::: Information shown :::

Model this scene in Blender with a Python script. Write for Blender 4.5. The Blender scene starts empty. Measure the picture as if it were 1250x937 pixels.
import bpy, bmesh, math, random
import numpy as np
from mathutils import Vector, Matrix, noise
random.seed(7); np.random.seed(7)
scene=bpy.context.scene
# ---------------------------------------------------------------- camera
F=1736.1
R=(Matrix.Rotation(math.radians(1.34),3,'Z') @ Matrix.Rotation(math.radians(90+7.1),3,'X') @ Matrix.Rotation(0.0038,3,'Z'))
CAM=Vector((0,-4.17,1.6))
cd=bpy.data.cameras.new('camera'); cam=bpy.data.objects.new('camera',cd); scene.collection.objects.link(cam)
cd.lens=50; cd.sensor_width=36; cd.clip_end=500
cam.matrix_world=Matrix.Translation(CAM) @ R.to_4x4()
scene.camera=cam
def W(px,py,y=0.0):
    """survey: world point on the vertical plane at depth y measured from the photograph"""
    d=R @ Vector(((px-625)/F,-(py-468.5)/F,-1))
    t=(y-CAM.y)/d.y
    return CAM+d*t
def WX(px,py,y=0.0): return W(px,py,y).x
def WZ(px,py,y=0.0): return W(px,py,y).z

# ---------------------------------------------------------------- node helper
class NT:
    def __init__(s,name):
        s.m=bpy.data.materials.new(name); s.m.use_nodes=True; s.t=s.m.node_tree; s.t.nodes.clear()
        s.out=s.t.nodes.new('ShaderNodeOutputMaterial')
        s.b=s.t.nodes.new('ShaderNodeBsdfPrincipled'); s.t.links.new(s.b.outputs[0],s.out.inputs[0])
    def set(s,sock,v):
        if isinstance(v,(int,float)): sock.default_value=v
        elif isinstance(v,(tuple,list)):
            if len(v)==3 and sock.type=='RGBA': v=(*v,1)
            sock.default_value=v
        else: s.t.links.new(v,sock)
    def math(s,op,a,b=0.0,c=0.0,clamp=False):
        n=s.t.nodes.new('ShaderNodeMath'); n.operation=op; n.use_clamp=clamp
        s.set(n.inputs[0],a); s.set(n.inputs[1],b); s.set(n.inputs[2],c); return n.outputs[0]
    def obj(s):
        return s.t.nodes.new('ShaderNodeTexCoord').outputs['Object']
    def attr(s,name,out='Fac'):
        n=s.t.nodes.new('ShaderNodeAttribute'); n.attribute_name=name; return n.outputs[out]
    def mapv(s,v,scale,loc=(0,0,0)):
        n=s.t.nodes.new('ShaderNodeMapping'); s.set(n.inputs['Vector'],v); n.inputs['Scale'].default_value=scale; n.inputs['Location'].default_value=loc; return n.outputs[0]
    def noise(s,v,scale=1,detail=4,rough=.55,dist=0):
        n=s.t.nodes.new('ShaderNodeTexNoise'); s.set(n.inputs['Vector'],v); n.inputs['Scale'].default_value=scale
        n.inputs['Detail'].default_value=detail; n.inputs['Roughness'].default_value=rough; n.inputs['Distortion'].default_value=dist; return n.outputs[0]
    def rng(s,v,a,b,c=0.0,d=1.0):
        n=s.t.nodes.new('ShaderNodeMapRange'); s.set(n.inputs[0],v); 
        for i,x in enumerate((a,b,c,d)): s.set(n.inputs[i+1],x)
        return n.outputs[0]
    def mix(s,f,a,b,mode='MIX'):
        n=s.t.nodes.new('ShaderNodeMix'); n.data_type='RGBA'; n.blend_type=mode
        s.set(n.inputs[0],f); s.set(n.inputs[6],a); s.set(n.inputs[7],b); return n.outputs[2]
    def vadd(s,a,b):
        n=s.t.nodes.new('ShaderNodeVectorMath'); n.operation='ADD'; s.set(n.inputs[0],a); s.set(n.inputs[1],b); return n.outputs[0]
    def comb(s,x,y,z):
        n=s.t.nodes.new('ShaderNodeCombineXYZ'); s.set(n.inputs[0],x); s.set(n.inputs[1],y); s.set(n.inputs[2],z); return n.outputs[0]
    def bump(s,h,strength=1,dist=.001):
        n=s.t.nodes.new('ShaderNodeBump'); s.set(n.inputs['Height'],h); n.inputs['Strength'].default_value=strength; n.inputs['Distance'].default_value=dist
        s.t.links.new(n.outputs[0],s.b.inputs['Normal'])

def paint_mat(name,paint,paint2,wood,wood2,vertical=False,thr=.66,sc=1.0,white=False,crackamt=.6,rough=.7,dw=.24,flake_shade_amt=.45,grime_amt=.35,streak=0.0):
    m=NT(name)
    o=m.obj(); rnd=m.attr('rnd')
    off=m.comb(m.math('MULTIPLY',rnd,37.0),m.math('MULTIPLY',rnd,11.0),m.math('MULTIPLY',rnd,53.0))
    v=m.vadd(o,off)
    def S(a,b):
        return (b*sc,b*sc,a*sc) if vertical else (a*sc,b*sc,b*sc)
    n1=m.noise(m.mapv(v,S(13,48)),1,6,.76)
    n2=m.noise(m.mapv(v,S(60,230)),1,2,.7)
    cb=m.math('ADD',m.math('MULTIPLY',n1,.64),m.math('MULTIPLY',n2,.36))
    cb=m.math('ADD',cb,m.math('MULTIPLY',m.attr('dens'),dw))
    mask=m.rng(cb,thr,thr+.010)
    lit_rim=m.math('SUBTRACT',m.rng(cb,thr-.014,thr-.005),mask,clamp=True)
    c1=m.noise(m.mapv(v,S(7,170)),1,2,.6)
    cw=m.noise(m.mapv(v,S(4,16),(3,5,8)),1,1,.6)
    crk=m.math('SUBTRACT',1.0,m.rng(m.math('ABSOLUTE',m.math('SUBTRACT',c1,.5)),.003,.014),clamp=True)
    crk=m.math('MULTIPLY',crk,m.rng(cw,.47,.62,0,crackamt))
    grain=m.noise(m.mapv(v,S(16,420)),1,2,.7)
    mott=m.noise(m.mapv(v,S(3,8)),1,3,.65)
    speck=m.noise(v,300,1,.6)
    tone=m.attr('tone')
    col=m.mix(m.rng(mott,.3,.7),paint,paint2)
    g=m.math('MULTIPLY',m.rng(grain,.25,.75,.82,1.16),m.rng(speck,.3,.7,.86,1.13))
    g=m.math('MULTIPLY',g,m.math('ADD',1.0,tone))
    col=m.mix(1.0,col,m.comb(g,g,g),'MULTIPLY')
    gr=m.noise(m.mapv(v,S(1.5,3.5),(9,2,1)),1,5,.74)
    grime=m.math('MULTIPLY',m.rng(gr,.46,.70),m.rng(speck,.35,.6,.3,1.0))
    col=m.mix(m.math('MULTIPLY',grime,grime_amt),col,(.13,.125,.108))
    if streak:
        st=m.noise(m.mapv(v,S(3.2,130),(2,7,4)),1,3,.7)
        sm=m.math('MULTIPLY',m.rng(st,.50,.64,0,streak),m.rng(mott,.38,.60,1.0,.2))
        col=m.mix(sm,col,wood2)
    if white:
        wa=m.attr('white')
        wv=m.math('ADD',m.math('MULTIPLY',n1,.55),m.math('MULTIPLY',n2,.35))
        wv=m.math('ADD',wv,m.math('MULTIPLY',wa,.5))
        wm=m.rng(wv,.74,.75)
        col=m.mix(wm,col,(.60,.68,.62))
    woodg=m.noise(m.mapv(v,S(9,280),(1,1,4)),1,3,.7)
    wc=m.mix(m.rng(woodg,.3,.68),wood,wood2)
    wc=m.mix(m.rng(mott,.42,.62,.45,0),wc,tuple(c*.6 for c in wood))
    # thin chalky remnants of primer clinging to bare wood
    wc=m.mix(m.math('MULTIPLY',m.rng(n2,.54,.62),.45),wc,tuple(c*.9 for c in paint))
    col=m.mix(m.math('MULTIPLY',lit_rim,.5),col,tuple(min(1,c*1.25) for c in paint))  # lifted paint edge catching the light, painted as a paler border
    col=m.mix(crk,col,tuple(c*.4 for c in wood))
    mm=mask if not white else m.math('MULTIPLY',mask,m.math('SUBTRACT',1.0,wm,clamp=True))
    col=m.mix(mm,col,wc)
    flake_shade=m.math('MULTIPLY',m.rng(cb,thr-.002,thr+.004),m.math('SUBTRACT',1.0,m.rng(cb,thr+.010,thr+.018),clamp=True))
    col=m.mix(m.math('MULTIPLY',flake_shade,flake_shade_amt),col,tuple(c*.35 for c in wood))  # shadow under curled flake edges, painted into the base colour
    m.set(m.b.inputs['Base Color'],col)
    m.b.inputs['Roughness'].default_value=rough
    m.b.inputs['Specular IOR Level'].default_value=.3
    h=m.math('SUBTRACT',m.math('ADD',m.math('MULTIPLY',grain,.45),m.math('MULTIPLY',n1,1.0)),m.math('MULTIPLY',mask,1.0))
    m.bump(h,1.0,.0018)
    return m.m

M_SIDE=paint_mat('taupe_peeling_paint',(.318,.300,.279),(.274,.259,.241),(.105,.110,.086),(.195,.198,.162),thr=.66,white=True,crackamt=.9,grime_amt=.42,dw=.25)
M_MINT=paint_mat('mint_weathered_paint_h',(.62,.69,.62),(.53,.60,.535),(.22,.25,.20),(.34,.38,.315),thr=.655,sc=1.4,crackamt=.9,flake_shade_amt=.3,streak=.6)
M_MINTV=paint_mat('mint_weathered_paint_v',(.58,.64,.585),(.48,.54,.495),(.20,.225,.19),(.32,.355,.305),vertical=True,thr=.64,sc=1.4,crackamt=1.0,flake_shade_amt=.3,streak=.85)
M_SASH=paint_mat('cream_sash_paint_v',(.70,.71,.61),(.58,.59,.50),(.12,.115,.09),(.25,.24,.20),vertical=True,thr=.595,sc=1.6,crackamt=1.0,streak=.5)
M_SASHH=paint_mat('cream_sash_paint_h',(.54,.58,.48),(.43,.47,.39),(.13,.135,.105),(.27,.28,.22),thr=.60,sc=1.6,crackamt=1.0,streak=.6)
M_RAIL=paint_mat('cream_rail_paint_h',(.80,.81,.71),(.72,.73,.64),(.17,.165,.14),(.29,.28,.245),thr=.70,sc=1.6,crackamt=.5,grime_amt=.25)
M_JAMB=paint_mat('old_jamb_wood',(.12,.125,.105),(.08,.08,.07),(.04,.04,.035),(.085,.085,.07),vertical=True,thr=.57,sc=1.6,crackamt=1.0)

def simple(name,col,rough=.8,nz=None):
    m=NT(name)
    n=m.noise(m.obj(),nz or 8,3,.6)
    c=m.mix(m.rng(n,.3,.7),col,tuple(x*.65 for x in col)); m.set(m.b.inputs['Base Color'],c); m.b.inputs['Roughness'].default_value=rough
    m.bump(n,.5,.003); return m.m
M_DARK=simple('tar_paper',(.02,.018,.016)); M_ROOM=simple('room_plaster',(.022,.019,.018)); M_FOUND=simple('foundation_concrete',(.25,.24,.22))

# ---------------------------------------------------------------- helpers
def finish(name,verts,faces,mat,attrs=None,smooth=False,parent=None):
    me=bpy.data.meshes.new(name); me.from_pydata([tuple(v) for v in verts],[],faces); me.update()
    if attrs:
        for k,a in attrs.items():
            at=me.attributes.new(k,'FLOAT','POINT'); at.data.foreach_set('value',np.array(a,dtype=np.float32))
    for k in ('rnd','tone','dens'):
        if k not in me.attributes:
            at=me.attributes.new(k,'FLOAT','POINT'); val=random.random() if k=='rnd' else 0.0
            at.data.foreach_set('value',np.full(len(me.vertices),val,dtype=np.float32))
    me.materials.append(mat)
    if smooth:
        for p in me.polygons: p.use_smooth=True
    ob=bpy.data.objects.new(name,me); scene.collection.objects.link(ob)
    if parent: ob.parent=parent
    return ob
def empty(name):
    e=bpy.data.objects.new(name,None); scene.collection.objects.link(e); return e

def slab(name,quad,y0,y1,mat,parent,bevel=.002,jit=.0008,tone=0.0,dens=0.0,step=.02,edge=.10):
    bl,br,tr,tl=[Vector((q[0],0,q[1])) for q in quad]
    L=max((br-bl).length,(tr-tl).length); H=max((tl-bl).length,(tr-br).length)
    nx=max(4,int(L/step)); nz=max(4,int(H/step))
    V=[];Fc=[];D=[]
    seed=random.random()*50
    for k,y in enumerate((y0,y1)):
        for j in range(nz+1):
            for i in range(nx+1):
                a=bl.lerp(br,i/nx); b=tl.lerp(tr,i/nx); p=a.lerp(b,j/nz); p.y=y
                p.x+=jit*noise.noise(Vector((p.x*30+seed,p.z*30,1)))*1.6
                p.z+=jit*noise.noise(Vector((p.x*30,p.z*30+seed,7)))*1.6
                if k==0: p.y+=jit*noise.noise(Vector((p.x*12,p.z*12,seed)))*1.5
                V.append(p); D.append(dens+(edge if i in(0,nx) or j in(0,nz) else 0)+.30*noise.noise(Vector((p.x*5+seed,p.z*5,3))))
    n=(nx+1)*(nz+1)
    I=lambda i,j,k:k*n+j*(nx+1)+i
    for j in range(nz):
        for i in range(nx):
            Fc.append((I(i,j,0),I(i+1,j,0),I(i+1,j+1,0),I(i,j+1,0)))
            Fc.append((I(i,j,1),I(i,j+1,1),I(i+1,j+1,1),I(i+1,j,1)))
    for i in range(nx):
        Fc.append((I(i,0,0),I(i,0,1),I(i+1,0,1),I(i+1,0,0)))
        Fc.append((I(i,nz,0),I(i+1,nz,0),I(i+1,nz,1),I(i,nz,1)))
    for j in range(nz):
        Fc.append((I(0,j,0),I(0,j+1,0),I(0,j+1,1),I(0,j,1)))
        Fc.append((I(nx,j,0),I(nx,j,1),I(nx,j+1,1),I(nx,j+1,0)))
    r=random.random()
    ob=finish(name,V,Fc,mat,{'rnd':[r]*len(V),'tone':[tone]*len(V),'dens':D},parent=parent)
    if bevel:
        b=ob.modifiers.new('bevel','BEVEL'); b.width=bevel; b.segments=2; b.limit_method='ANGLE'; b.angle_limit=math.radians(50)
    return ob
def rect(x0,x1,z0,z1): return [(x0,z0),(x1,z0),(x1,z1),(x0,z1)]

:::

**Exercise**
Quote the listing above from its first line to the line with "def WZ(px,py,y=0.0): return W(px,py,y).z", inclusive, and add nothing.

**Written answer**
Model this scene in Blender with a Python script. Write for Blender 4.5. The Blender scene starts empty. Measure the picture as if it were 1250x937 pixels.
import bpy, bmesh, math, random
import numpy as np
from mathutils import Vector, Matrix, noise
random.seed(7); np.random.seed(7)
scene=bpy.context.scene
# ---------------------------------------------------------------- camera
F=1736.1
R=(Matrix.Rotation(math.radians(1.34),3,'Z') @ Matrix.Rotation(math.radians(90+7.1),3,'X') @ Matrix.Rotation(0.0038,3,'Z'))
CAM=Vector((0,-4.17,1.6))
cd=bpy.data.cameras.new('camera'); cam=bpy.data.objects.new('camera',cd); scene.collection.objects.link(cam)
cd.lens=50; cd.sensor_width=36; cd.clip_end=500
cam.matrix_world=Matrix.Translation(CAM) @ R.to_4x4()
scene.camera=cam
def W(px,py,y=0.0):
    """survey: world point on the vertical plane at depth y measured from the photograph"""
    d=R @ Vector(((px-625)/F,-(py-468.5)/F,-1))
    t=(y-CAM.y)/d.y
    return CAM+d*t
def WX(px,py,y=0.0): return W(px,py,y).x
def WZ(px,py,y=0.0): return W(px,py,y).z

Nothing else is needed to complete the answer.